The metronomic repetition of "why" is a bit futile at this point, but I'm willing to hazard my own guess as to the answer: Van Sant wanted to remind viewers what a brilliant director Alfred Hitchcock was, and what a brilliant example of direction PSYCHO was in particular. I hope viewers (and critics) don't fold their arms in indignation so tightly against their chests that they fail to recognize how incredibly suspenseful and tautly paced the first hour of this PSYCHO is. Beginning with the most famous red herring in film history -- the theft of $400,000 from a real estate office -- the story follows Marion Crane (Anne Heche) from Phoenix to California, where she makes an ill-fated stop at the Bates Motel. There she meets manager Norman Bates (Vince Vaughn), whose heart belongs to Mommy and whose cutlery has a way of finding itself imbedded in flesh.
Heretical though it may seem to say so, the first half of this PSYCHO is better than the original, because Heche's interpretation of Marion is better than Janet Leigh's. Her steadily mounting guilt and fear of discovery as she tries to bring the loot to her bankrupt boyfriend Sam (Viggo Mortensen) are palpable. The staging -- Hitch's ominous angles, Bernard Herrmann's chilling score -- masterfully builds the tension, but it also allows us watch Heche's mind work, and she's as fiercely intelligent an actress as we have today. While the narrative is focused on Marion's flight, it really flies.
Eventually, of course, Marion exits the film wrapped in a shower curtain, which leaves us with Norman and the snooping of Sam, Marion's concerned sister Lila (Julianne Moore) and private detective Arbogast (William H. Macy).
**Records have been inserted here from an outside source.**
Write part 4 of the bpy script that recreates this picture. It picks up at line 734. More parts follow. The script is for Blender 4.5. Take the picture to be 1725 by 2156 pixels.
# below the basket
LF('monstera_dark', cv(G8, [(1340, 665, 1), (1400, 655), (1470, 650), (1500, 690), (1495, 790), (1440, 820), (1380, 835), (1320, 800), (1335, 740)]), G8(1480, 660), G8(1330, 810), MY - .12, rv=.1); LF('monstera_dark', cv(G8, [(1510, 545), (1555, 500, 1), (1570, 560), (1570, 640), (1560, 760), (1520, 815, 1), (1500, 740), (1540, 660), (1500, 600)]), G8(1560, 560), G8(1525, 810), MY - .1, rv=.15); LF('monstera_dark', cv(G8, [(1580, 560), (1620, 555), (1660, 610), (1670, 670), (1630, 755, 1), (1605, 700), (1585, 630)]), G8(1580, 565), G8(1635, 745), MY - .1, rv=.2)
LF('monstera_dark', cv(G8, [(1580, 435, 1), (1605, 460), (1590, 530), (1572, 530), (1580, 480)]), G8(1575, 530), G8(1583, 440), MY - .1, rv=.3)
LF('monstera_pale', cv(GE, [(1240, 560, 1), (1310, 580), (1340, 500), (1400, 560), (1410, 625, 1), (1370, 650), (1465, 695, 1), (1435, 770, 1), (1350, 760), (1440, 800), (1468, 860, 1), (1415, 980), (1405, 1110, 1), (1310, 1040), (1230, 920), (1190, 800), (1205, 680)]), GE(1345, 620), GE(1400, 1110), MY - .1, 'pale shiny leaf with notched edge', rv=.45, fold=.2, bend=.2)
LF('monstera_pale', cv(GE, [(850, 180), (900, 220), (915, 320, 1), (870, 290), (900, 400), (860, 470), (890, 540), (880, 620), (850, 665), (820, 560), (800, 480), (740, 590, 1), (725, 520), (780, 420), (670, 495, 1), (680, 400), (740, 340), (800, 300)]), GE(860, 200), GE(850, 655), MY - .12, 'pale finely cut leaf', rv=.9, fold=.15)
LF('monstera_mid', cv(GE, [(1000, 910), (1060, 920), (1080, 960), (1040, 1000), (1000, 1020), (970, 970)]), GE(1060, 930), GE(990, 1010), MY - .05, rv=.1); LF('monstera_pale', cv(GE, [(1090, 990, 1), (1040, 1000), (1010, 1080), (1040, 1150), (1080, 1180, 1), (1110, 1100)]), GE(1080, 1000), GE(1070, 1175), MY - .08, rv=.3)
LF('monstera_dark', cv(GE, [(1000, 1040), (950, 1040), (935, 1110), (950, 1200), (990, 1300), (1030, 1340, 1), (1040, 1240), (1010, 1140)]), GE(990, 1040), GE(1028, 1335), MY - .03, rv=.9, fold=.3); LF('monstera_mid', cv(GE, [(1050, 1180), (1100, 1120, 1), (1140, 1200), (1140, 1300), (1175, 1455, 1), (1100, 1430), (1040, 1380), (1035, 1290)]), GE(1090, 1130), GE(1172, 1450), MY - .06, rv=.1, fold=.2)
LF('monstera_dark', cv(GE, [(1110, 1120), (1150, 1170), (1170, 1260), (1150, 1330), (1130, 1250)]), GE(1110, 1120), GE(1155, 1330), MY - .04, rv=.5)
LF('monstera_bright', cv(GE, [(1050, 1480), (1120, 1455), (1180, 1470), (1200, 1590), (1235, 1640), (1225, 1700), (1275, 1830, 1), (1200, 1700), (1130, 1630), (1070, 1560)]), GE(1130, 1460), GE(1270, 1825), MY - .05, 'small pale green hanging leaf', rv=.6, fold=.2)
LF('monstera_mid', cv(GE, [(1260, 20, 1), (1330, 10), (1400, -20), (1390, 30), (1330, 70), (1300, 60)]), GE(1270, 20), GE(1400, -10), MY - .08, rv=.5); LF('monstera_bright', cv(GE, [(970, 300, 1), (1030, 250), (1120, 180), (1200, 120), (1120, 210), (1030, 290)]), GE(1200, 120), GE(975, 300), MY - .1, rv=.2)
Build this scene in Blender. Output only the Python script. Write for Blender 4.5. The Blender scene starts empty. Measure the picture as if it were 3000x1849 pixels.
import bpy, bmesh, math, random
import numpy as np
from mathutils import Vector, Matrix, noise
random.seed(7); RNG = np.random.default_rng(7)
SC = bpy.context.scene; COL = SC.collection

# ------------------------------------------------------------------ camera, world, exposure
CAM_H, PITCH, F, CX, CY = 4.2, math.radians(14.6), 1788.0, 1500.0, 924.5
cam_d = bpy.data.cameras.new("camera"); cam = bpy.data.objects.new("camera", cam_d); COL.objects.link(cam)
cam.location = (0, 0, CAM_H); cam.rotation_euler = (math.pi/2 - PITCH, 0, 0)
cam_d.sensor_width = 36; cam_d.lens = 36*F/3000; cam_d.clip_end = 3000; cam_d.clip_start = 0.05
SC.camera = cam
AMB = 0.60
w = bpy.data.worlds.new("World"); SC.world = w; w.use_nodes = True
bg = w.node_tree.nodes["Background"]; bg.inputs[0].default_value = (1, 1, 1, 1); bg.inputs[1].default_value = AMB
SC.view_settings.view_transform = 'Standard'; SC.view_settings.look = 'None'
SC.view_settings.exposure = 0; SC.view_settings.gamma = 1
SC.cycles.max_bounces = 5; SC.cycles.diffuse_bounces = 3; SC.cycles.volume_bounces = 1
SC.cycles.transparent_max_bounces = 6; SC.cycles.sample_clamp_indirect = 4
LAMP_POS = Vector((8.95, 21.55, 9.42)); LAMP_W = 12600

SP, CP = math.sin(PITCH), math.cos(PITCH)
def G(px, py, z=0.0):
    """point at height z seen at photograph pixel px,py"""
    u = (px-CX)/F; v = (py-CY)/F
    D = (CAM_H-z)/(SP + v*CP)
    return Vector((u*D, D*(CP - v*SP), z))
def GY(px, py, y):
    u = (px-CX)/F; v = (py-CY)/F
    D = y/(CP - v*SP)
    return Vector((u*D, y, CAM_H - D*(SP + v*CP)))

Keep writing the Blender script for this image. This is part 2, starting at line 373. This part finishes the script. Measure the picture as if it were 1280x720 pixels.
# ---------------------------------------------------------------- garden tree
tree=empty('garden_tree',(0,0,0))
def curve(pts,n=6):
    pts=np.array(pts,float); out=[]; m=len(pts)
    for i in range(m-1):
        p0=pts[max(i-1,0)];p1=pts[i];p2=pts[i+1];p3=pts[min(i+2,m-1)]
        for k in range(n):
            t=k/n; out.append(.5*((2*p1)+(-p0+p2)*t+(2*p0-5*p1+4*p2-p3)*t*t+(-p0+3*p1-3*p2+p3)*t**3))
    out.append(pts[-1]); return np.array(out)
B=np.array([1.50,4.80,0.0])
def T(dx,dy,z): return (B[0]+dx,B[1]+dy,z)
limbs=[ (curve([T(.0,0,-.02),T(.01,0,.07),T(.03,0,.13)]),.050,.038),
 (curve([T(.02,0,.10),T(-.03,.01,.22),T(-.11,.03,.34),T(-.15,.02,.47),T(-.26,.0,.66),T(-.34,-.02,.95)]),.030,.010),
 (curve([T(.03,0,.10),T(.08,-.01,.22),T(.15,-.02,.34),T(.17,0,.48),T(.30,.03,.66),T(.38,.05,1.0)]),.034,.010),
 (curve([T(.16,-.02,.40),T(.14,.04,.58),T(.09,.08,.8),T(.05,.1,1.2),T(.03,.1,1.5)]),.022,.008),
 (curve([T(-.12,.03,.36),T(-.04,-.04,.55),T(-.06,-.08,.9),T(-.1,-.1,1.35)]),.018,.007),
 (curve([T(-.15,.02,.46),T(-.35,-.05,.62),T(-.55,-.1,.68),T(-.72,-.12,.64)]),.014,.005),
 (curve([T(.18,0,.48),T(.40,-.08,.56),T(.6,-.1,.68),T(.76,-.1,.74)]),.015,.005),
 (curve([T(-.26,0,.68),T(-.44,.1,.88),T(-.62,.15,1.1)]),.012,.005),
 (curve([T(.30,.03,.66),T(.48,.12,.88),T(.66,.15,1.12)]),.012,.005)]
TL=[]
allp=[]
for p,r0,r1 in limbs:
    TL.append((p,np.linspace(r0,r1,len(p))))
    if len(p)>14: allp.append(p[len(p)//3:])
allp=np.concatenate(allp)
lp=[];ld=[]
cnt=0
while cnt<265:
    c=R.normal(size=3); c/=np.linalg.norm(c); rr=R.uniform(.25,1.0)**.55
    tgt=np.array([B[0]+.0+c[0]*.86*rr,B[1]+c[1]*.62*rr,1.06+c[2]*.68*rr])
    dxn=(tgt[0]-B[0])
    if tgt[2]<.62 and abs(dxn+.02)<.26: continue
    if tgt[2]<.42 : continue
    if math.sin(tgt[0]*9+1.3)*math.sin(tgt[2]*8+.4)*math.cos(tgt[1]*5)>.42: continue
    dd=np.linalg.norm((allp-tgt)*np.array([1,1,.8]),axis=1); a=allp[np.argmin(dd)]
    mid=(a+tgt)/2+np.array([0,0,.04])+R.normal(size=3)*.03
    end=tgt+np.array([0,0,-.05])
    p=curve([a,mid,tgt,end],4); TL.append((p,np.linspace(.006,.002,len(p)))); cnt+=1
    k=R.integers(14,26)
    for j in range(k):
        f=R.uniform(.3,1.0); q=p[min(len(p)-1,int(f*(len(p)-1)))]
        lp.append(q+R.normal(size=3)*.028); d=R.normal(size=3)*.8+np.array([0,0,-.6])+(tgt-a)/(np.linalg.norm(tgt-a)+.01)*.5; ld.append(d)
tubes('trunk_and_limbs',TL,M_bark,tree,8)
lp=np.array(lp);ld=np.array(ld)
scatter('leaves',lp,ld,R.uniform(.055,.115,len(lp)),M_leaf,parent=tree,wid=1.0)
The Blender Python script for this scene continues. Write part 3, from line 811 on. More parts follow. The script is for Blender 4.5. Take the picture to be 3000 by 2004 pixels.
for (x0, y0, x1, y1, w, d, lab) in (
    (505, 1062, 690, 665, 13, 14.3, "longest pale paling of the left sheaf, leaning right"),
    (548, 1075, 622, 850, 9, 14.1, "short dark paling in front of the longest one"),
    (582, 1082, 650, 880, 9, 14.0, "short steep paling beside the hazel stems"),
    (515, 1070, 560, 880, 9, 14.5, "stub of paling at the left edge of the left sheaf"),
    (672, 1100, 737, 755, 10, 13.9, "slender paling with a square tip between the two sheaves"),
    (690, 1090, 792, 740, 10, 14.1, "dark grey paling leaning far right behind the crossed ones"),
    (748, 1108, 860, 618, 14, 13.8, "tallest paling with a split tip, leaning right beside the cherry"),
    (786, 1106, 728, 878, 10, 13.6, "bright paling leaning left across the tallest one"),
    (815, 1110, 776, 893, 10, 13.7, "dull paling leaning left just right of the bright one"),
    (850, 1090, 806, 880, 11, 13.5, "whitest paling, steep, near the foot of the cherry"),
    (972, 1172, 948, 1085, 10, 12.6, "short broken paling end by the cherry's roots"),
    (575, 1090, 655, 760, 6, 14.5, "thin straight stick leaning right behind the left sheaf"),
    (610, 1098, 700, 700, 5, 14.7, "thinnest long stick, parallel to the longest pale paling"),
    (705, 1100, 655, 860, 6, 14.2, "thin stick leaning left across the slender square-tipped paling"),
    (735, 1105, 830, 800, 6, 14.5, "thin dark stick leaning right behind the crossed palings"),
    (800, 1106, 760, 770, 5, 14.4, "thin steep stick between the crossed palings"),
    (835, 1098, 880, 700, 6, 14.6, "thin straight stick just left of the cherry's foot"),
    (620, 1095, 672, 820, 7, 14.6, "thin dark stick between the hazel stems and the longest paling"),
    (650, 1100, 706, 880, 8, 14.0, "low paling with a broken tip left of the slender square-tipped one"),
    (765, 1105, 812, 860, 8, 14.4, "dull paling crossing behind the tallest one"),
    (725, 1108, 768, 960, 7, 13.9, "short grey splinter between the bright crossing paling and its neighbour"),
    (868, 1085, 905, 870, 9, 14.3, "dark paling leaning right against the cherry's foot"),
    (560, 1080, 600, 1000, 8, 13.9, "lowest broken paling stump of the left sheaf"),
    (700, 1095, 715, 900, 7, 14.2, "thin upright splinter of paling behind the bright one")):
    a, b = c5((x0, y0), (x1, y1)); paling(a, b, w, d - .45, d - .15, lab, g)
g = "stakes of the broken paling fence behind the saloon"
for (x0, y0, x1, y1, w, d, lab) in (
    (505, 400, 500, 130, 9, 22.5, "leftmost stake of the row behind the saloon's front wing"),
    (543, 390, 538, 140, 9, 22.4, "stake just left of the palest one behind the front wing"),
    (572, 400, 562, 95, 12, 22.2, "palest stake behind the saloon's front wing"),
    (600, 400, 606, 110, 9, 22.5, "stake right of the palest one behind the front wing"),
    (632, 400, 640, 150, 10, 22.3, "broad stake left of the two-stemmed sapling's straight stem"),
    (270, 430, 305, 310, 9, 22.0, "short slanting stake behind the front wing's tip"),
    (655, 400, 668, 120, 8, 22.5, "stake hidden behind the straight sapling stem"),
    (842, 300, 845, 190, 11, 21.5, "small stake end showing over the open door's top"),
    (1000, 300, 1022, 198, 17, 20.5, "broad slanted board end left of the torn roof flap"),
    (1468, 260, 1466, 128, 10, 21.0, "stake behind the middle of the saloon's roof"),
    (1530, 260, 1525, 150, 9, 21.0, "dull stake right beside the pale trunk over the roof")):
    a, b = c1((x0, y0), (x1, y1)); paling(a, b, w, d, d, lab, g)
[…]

It also leaves us with the PSYCHO's one huge problem: Vince Vaughn as Norman Bates. There's nothing exactly wrong with Vaughn's performance, which is edgy and scary. Vaughn simply can't help the fact that physically, he is completely wrong for the role. Towering over every other actor in the piece, his good looks untamed by a bad haircut, Vaughn is far too physically intimidating to play the meek, sexually repressed basket case. He throws the entire second half of the film out of whack, leaving the audience with nothing to do but watch Van Sant and his cast play out the rest of the film.
There are any number of reasons why a PSYCHO nearly 40 years removed from the well-known original can't work quite as well. The shower scene is now a film-school standby as minutely dissected as the Zapruder film, not a viscerally shocking surprise; familiarity with the true nature of Norman's "mother" makes some of his dialogue unintentionally humorous. But there's no question that it does still work as an example of building terror through film-making skill. It also shows that the success of particular choices may be built around the casting. The best choice with Anthony Perkins as Norman does not equal the best choice with Vince Vaughn as Norman -- it's chaos theory at its finest applied to the art of directing. Gus Van Sant has honored the master (closing the film with a dedication to Hitchcock), but he hasn't duplicated him. This incarnation of PSYCHO isn't a forgery of a great work of art. It's more like a photo of a great work in an art history textbook -- a bit flat, but intriguing enough to make you want to get a better look at the real thing.
On the Renshaw scale of 0 to 10 shower caps: 6.